Working from the top of the listing below, retype each line through the line containing "parent; return o", both included, with no pictures.

>> BEGIN

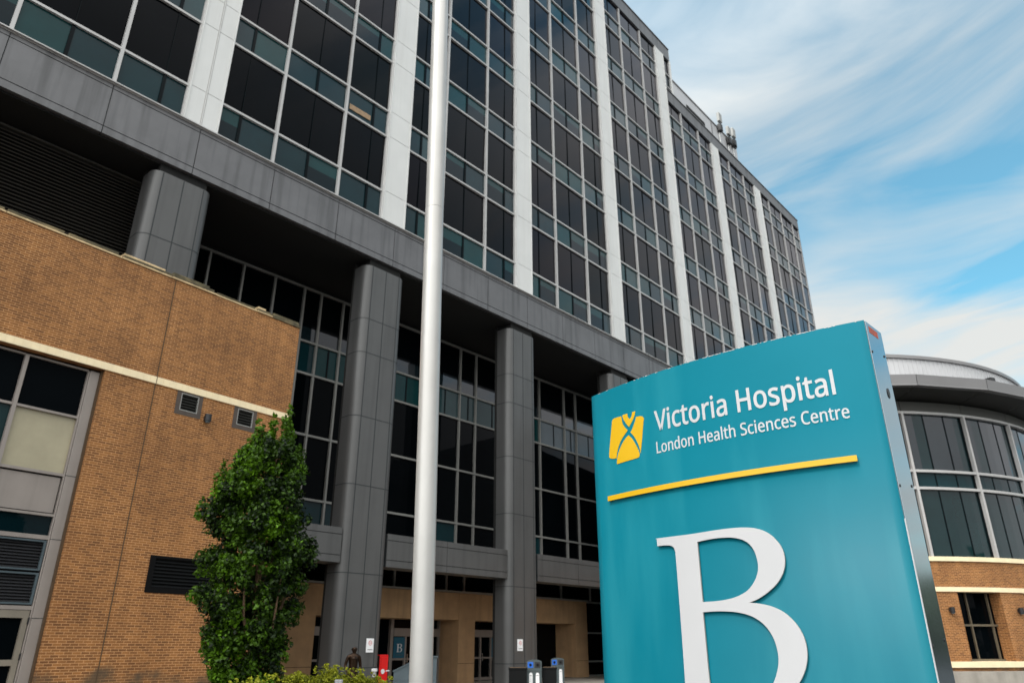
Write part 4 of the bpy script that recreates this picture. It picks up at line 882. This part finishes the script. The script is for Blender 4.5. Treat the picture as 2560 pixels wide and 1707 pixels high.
# ------------------------------------------------------------------ foliage
def leaves(name, mt, clumps, parent, size, per, seed, up=.3):
    """clumps: (centre, radius, tone). small two-triangle leaves folded along the rib"""
    r = random.Random(seed); V = []; F = []; A = []
    for (c, rad, tone) in clumps:
        nn = max(6, int(per * (rad / .22) ** 2))
        for _ in range(nn):
            d = Vector((r.gauss(0, 1), r.gauss(0, 1), r.gauss(0, 1))).normalized() * rad * (r.random() ** .45)
            p = Vector(c) + d
            n = (d.normalized() * .6 + Vector((r.uniform(-1, 1), r.uniform(-1, 1), r.uniform(-1, 1) + up))).normalized()
            t = n.orthogonal().normalized(); t = Matrix.Rotation(r.uniform(0, 6.28), 3, n) @ t; s_ = n.cross(t); L_ = size * r.uniform(.65, 1.35); w_ = L_ * .36
            i = len(V); V += [p - t * L_ * .5, p + s_ * w_ - n * L_ * .10, p + t * L_ * .5, p - s_ * w_ - n * L_ * .10]
            F += [(i, i + 1, i + 2), (i, i + 2, i + 3)]; q = min(1, max(0, tone + r.gauss(0, .16))); A += [q, q]
    me = bpy.data.meshes.new(name); me.from_pydata([tuple(v) for v in V], [], F); me.materials.append(MT[mt])
    a = me.attributes.new('rnd', 'FLOAT', 'FACE'); a.data.foreach_set('value', A)
    o = bpy.data.objects.new(name, me); COL.objects.link(o); o.parent = parent; return o

TR = thing('columnar_tree', 'upright dark green leafy tree in front of the brick wall corner', 'tree', (-4.944, 15.217, 0), R(18))
prof = [(5.62, -.62, .52), (5.49, -.73, .57), (5.08, -1.12, .62), (4.8, -1.20, .67), (4.52, -1.26, .70), (4.29, -1.42, .72), (3.79, -1.32, .80), (3.52, -.92, .95), (3.2, -1.36, 1.08), (2.76, -1.33, 1.07), (2.43, -1.40, .90), (2.11, -1.24, .76), (1.79, -1.10, .72), (1.47, -1.02, .68), (.95, -.80, .52), (.7, -.6, .42)]
def ext(z):
    for a, b in zip(prof[:-1], prof[1:]):
        if b[0] <= z <= a[0]:
            t = (a[0] - z) / (a[0] - b[0]); return a[1] + (b[1] - a[1]) * t, a[2] + (b[2] - a[2]) * t
    return -.3, .3
rt = random.Random(21); cl = []
while len(cl) < 530:
    z = rt.uniform(.75, 5.6); l, r_ = ext(z); w = (r_ - l) / 2; cx = (l + r_) / 2
    if rt.random() > (w / 1.2) ** 1.2 + .15: continue
    a = rt.uniform(0, 6.283); q = rt.random() ** .42; rad = rt.uniform(.12, .25)
    wx = max(.05, w - rad * .75)
    p = (cx + wx * q * math.cos(a), wx * .85 * q * math.sin(a), z)
    # notches: keep some air on the left between the two halves and near the stem
    if -1.4 < p[0] < -.75 and 3.35 < z < 3.62 and rt.random() < .7: continue
    if abs(p[0] + .1) < .16 and 3.3 < z < 4.5 and p[1] < .1 and rt.random() < .3: continue
    cl.append((p, rad, .04 + .80 * rt.random() ** 1.9))
for (x, zt) in ((-.50, 6.16), (-.20, 6.22), (.08, 6.48), (.22, 5.95), (-1.1, 5.15), (-.82, 5.25), (-1.38, 4.38)):
    z = zt - .95 if zt > 5.6 else zt - .4
    while z < zt:
        k_ = (zt - z); cl.append(((x - .03 * k_ + rt.uniform(-.04, .04), rt.uniform(-.12, .12), z), .05 + .13 * min(1, k_ / .7), .35 + .3 * rt.random())); z += .09
leaves('crown', 'leaf', cl, TR, .080, 140, 4)
m = MB(); m.tube([(.02, 0, 0), (.0, 0, .8), (-.03, .02, 1.7), (-.10, 0, 2.8), (-.14, 0, 3.9), (-.10, 0, 5.0), (.02, 0, 5.9)], [.15, .12, .10, .085, .065, .04, .015], 10)
tk = m.build('trunk', 'bark', TR, smooth=True)
for (p0, p1, p2, r0) in (((0, 0, .9), (-.45, -.1, 1.9), (-.85, .05, 3.0), .055), ((-.02, 0, 1.2), (.35, .1, 2.2), (.62, 0, 3.2), .05), ((-.08, 0, 2.2), (-.5, .15, 3.4), (-.75, .1, 4.7), .045), ((-.1, 0, 2.6), (.2, -.15, 3.7), (.38, -.1, 5.2), .045),
                        ((-.12, 0, 3.3), (-.35, -.1, 4.6), (-.45, -.05, 5.9), .04), ((0, 0, 1.0), (.25, -.35, 1.8), (.3, -.6, 2.8), .04), ((0, 0, 1.1), (-.3, -.4, 2.1), (-.4, -.7, 3.1), .04)):
    m = MB(); m.tube([p0, tuple((Vector(p0) + Vector(p1)) / 2 + Vector((.02, .02, -.03))), p1, tuple((Vector(p1) + Vector(p2)) / 2), p2], [r0, r0 * .85, r0 * .7, r0 * .45, r0 * .2], 7); m.build('branch', 'bark', tk, smooth=True)

bush_spec = [((-4.55, 14.2), .62, 1.07, 'yellow green bush in front of the tree foot, leftmost of the hedge'), ((-5.15, 19.25), .72, 1.04, 'yellow green bush second from the left in the hedge'),
             ((-4.42, 19.55), .58, 1.12, 'yellow green bush left of the bronze statue'), ((-3.72, 19.75), .50, 1.00, 'yellow green bush right of the bronze statue'), ((-3.18, 19.85), .34, .84, 'smallest yellow green bush at the right end of the hedge')]
for n, ((x, y), rad, h, lab) in enumerate(bush_spec):
    bu = thing('bush', lab, 'bush', (x, y, 0), 0, 'yellow green bushes at the foot of the columns')
    rb = random.Random(40 + n); cc = []
    for _ in range(int(300 * rad * rad / .4)):
        a = rb.uniform(0, 6.283); q = rb.random() ** .5; zz_ = h * (1 - .35 * q * q) * (rb.random() ** .25)
        cc.append(((rad * q * math.cos(a), rad * q * math.sin(a), max(.1, zz_ - .09)), rb.uniform(.07, .14), .25 + .6 * rb.random()))
    for _ in range(14):
        a = rb.uniform(0, 6.283); q = rb.random() ** .5; cc.append(((rad * .8 * q * math.cos(a), rad * .8 * q * math.sin(a), h + rb.uniform(-.08, .06)), rb.uniform(.03, .06), .8))
    leaves('foliage', 'leaf_y', cc, bu, .058, 150, 60 + n, .6)
    m = MB()
    for q in range(6): a = q * 1.05; m.tube([(.04 * math.cos(a), .04 * math.sin(a), 0), (rad * .3 * math.cos(a), rad * .3 * math.sin(a), h * .45), (rad * .55 * math.cos(a), rad * .55 * math.sin(a), h * .8)], [.016, .012, .005], 5)
    m.build('stem', 'bark', bu)

# ------------------------------------------------------------------ bronze statue (skinned skeleton)
def skin_body(name, chain, parent, mt, root=0, sub=2):
    """chain: {id: (pos, radius)}, edges list"""
    pts, edges = chain; me = bpy.data.meshes.new(name); ids = list(pts); me.from_pydata([pts[i][0] for i in ids], [(ids.index(a), ids.index(b)) for a, b in edges], [])
    o = bpy.data.objects.new(name, me); COL.objects.link(o); o.parent = parent
    md = o.modifiers.new('skin', 'SKIN'); sv = me.skin_vertices[0].data if me.skin_vertices else None
    if sv is None:
        b = bmesh.new(); b.from_mesh(me); b.verts.layers.skin.verify(); b.to_mesh(me); b.free(); sv = me.skin_vertices[0].data
    for k, i in enumerate(ids):
        r = pts[i][1]; sv[k].radius = r if isinstance(r, tuple) else (r, r); sv[k].use_root = (i == root)
    md.use_smooth_shade = True; s2 = o.modifiers.new('subdivision', 'SUBSURF'); s2.levels = sub; s2.render_levels = sub
    me.materials.append(MT[mt]); return o
SB = thing('bronze_statue', 'dark bronze statue of a standing figure behind the yellow green bushes', 'statue', (-4.80, 24.02, 0), R(25))
P_ = {'pel': ((0, 0, .86), (.15, .11)), 'waist': ((0, .01, 1.0), (.125, .10)), 'chest': ((0, .01, 1.18), (.165, .115)), 'neckb': ((0, .0, 1.33), (.085, .07)), 'neck': ((0, -.01, 1.385), .050),
      'jaw': ((0, -.03, 1.435), (.070, .078)), 'head': ((0, -.015, 1.50), (.098, .112)), 'crown': ((0, 0, 1.55), (.078, .09)),
      'shl': ((-.17, .01, 1.29), .062), 'ell': ((-.24, .03, 1.04), .046), 'wrl': ((-.20, -.13, .86), .030), 'shr': ((.17, .01, 1.29), .062), 'elr': ((.235, .05, 1.03), .046), 'wrr': ((.235, -.03, .80), .030),
      'hil': ((-.085, 0, .80), .10), 'knl': ((-.10, -.03, .46), .066), 'anl': ((-.10, .02, .09), .042), 'tol': ((-.105, -.14, .035), (.045, .032)), 'hir': ((.085, 0, .80), .10), 'knr': ((.10, .0, .46), .066), 'anr': ((.11, .06, .09), .042), 'tor': ((.12, -.10, .035), (.045, .032))}
E_ = [('pel', 'waist'), ('waist', 'chest'), ('chest', 'neckb'), ('neckb', 'neck'), ('neck', 'jaw'), ('jaw', 'head'), ('head', 'crown'), ('neckb', 'shl'), ('shl', 'ell'), ('ell', 'wrl'), ('neckb', 'shr'), ('shr', 'elr'), ('elr', 'wrr'),
      ('pel', 'hil'), ('hil', 'knl'), ('knl', 'anl'), ('anl', 'tol'), ('pel', 'hir'), ('hir', 'knr'), ('knr', 'anr'), ('anr', 'tor')]
skin_body('body', (P_, E_), SB, 'bronze', 'pel')
for s_, w in ((-1, (-.20, -.13, .86)), (1, (.235, -.03, .80))):
    Hh = {'w': (w, .026), 'p': ((w[0], w[1] - .02, w[2] - .05), (.034, .018)), 'q': ((w[0], w[1] - .03, w[2] - .085), (.034, .015))}; ed = [('w', 'p'), ('p', 'q')]
    for f in range(4):
        fx_ = (f - 1.5) * .017; ln = (.055, .068, .064, .05)[f]; b0 = (w[0] + fx_, w[1] - .035, w[2] - .10)
        Hh['a%d' % f] = (b0, .0085); Hh['b%d' % f] = ((b0[0], b0[1] - .012, b0[2] - ln * .55), .0075); Hh['c%d' % f] = ((b0[0], b0[1] + .006, b0[2] - ln), .0065); ed += [('q', 'a%d' % f), ('a%d' % f, 'b%d' % f), ('b%d' % f, 'c%d' % f)]
    Hh['t0'] = ((w[0] - s_ * .036, w[1] - .035, w[2] - .06), .010); Hh['t1'] = ((w[0] - s_ * .042, w[1] - .055, w[2] - .095), .008); ed += [('p', 't0'), ('t0', 't1')]
    skin_body('hand', (Hh, ed), SB, 'bronze', 'w', 1)
m = MB()
for x in (-.028, .028): m.tube([(x, -.098, 1.505), (x, -.088, 1.505)], [.006, .011], 8)
m.tube([(0, -.095, 1.51), (0, -.122, 1.475), (0, -.098, 1.468)], [.008, .013, .010], 8); m.box(-.022, .022, -.100, -.088, 1.443, 1.450)
for x in (-.078, .078): m.tube([(x, .0, 1.515), (x * 1.05, .008, 1.495), (x, .0, 1.472)], [.006, .013, .006], 8)
m.build('face', 'bronze', SB, smooth=True)
m = MB(); m.tube([(0, .01, 1.33), (0, .01, 1.24), (0, .01, 1.0), (0, .01, .70), (0, .0, .62)], [.07, .145, .125, .155, .16], 20); m.build('coat', 'bronze', SB, smooth=True)
m = MB(); m.box(-.25, .25, -.25, .2, .0, .02); m.build('base_plate', 'bronze', SB)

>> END

### Completed exercise:
Write part 4 of the bpy script that recreates this picture. It picks up at line 882. This part finishes the script. The script is for Blender 4.5. Treat the picture as 2560 pixels wide and 1707 pixels high.
# ------------------------------------------------------------------ foliage
def leaves(name, mt, clumps, parent, size, per, seed, up=.3):
    """clumps: (centre, radius, tone). small two-triangle leaves folded along the rib"""
    r = random.Random(seed); V = []; F = []; A = []
    for (c, rad, tone) in clumps:
        nn = max(6, int(per * (rad / .22) ** 2))
        for _ in range(nn):
            d = Vector((r.gauss(0, 1), r.gauss(0, 1), r.gauss(0, 1))).normalized() * rad * (r.random() ** .45)
            p = Vector(c) + d
            n = (d.normalized() * .6 + Vector((r.uniform(-1, 1), r.uniform(-1, 1), r.uniform(-1, 1) + up))).normalized()
            t = n.orthogonal().normalized(); t = Matrix.Rotation(r.uniform(0, 6.28), 3, n) @ t; s_ = n.cross(t); L_ = size * r.uniform(.65, 1.35); w_ = L_ * .36
            i = len(V); V += [p - t * L_ * .5, p + s_ * w_ - n * L_ * .10, p + t * L_ * .5, p - s_ * w_ - n * L_ * .10]
            F += [(i, i + 1, i + 2), (i, i + 2, i + 3)]; q = min(1, max(0, tone + r.gauss(0, .16))); A += [q, q]
    me = bpy.data.meshes.new(name); me.from_pydata([tuple(v) for v in V], [], F); me.materials.append(MT[mt])
    a = me.attributes.new('rnd', 'FLOAT', 'FACE'); a.data.foreach_set('value', A)
    o = bpy.data.objects.new(name, me); COL.objects.link(o); o.parent = parent; return o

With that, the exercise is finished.